Os membros da equipa de Umculo trabalham como voluntários e os projectos são desenvolvidos com orçamentos muito reduzidos. Financiamento vindo da Hilti Foundation, do Goethe Institut e de patrocinadores privados permite à organização realizar os seus projectos, mas será preciso muito mais para Umculo poder tornar-se numa organização sustentável a tempo inteiro.

Sentimo-nos tocados e motivados pela transformação dos jovens participantes, pela paixão, entusiasmo e excelência dos nossos intérpretes, pela facilidade e a excitação com a qual os nossos jovens públicos aceitam esta experiência e pelo impacto social do nosso trabalho. Umculo acredita que a África do Sul tem um enorme papel a desempenhar no futuro da ópera como uma forma artística significante para todo o mundo. Estamos a fazer o que podemos para levar esta visão para a frente.

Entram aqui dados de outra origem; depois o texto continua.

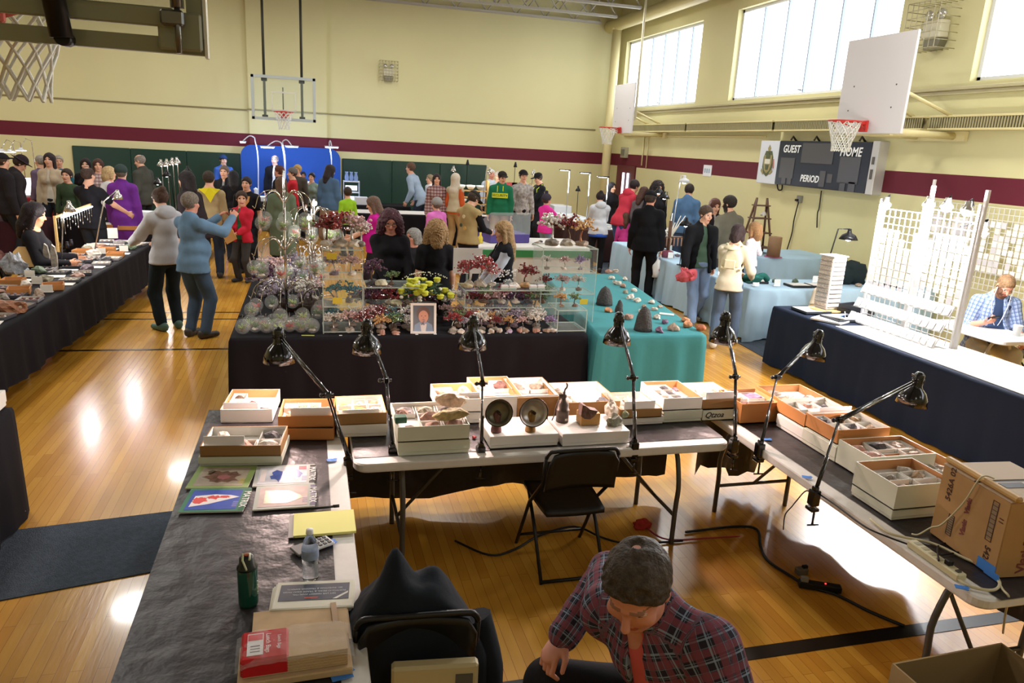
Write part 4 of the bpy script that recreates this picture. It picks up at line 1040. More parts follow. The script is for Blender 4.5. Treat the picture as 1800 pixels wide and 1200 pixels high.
# right table: two rows along the table
def rb(name,desc,px,py,zb,W,D,h,outer,inner,**k):    # near-left bottom corner seen at a pixel; box runs along +x (W) and +y (D)
    p=G(px,py,zb); return flatbox(name,desc,None,None,zb,D,h,outer,inner,W=W,at=(p.x,p.y),rz=0,**k)
def rcl(label,px,py,zb,W,D,h,m,**k):
    p=G(px,py,zb); return closed('storage_box',label,None,None,zb,D,h,m,W=W,at=(p.x,p.y),rz=0,**k)
rcl('low white box under the tall kraft-lined flat at the far end of the right table',1368,744,Z0,.34,.30,.06,BW)
rb('specimen_box','kraft flat at the right table far end',1376,728,Z0+.061,.36,.34,.09,BO,mat('box_brown_in','a5794d',.7),grid=(2,2),seed=18,rocks=['8d8478','a8927e'],fill=.8)
rcl('white box below the brown flat second from the far end of the right table',1412,778,Z0,.36,.30,.085,BW)
rb('specimen_box','second kraft flat along the right table',1413,751,Z0+.086,.37,.30,.085,BO,BW,grid=(3,2),seed=19,rocks=['7c6a72','b58a78','4d4a4c'],fill=.9,flap=(.3,.95))
rcl('white box with two green dots on the right table',1466,812,Z0,.36,.32,.095,BGW)
rb('specimen_box','third kraft flat along the right table',1470,781,Z0+.096,.37,.31,.09,BO,BW,grid=(3,2),seed=20,marks=None,rocks=['4d4a4c','9a7f5c','8d8478'],fill=.8)
rb('specimen_box','big kraft-lined white flat on the right table',1524,848,Z0,.44,.27,.15,BGW,BOI,grid=(3,2),seed=21,rocks=['a8927e','4d4a4c','b58a78'],fill=.9)
rb('specimen_box','kraft-lined flat against the big carton',1612,870,Z0,.36,.30,.11,BW,BOI,grid=(3,3),seed=22,rocks=['b09a86','4d4a4c','b58a78','8d8478'],fill=.9)
rcl('white box under the near flat on the right table',1566,915,Z0,.36,.30,.06,BGW)
rb('specimen_box','nearest white flat on the right table',1570,897,Z0+.061,.36,.30,.13,BGW,BOI,grid=(2,3),seed=23,rocks=['b58a78','c9bfb0','9a7f5c','8d8478'],fill=.95)
# ---- swing-arm desk lamps clamped round the stall
LBK=mat('lamp_black','0d0c0d',.18,coat=.6); BULB=glow('warm_bulb','ffd9c4',18)
def desk_lamp(label,base,elbow,head,ye,yh,power=34,tilt=(0,0),color=(1,.73,.66),sc=1.0):
    B=G(*base,TZ+.01) if not isinstance(base,Vector) else base
    E=AY(*elbow,B.y+ye); Hd=AY(*head,B.y+yh)
    t=thing('desk_lamp',label,'desk lamp',B); o=B
    c=MB(); c.box((0,0,-.02),(.05,.05,.09),ch=.006); c.box((0,-.0,-.085),(.05,.06,.02),ch=.004); c.cyl((0,-.02,-.10),(0,-.02,-.17),.006,n=8); c.cyl((-.03,-.02,-.17),(.04,-.02,-.175),.005,n=8)
    c.build('clamp',LBK,t)
    e=E-o; h=Hd-o; top=Vector((0,0,.03))
    def arm(a,b,nm,spring):
        m=MB(); d=(b-a).normalized(); s=d.cross(Vector((0,0,1)));
        s=s.normalized()*.012 if s.length>.01 else Vector((.012,0,0)); f=d.cross(s).normalized()*.010
        for q in(-1,1): m.cyl(a+f*q,b+f*q,.0055,n=6)
        m.cyl(a+d*.02+s*.3,a+d*(.02+spring*(b-a).length)+s*.3,.011,n=8)
        m.box(a,(.03,.03,.03),ch=.004); m.box(b,(.03,.035,.03),ch=.004)
        return m.build(nm,LBK,t)
    arm(top,e,'lower_arm',.42); arm(e,h,'upper_arm',.42)
    k=MB(); k.cyl(e+Vector((-.03,0,0)),e+Vector((.03,0,0)),.009,n=8); k.sph(e+Vector((-.035,0,0)),.013,8); k.build('elbow_knob',LBK,t)
    T=Matrix.Translation(h)@Matrix.Rotation(R(tilt[0]),4,'X')@Matrix.Rotation(R(tilt[1]),4,'Y')@Matrix.Diagonal((sc,sc,sc,1))
    s=MB(); prof=[(.0,.055),(.018,.052),(.031,.035),(.034,.0),(.033,-.035),(.04,-.05),(.066,-.075),(.086,-.115),(.094,-.16)]
    inner=[(.091,-.16),(.083,-.115),(.063,-.08),(.036,-.055),(.028,-.04),(0,-.035)]
    s.lathe(prof+inner,mtx=T,n=26)
    for q in range(8):
        w=q*math.pi/4; s.cyl(T@Vector((.033*math.cos(w),.033*math.sin(w),.012)),T@Vector((.036*math.cos(w),.036*math.sin(w),-.012)),.004,n=5)
    s.build('shade',[LBK],t)
    kn=MB(); kn.cyl(T@Vector((0,.03,.02)),T@Vector((0,.055,.02)),.008,n=8); kn.build('joint',LBK,t)
    MB().sph(T@Vector((0,0,-.105)),(.028*sc,.028*sc,.034*sc),12).build('bulb',BULB,t)
    plight('lamp_glow',T@Vector((0,0,-.150)),power,color,.03,t)
    return t
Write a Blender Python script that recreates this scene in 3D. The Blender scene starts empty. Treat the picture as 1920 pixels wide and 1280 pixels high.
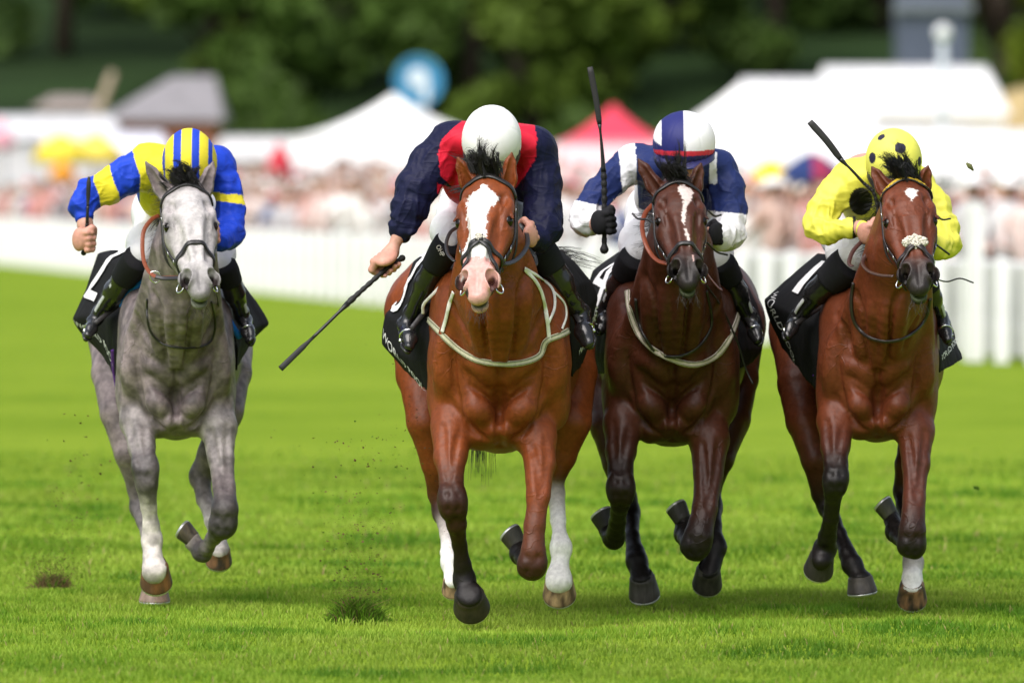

Shirley Apthorp nasceu na Cidade do Cabo, África do Sul, e emigrou com a sua família para a Austrália aos dois anos. Estudou música na Universidade da Tasmânia, em Hobart. Durante os seus estudos, começou a escrever a nível local e nacional sobre música; após a licenciatura, iniciou a sua carreira como jornalista de música freelancer. O Churchill Fellowship e bolsas do Australia Council, Arts Tasmania e Goethe Institut levaram-na à Europa em 1994; vive em Berlim desde 1996, escrevendo sobre música para os Financial Times (Reino Unido), Bloomberg, (EUA), The Australian (Austrália) e várias revistas de música.  Fundou Umculo em 2010.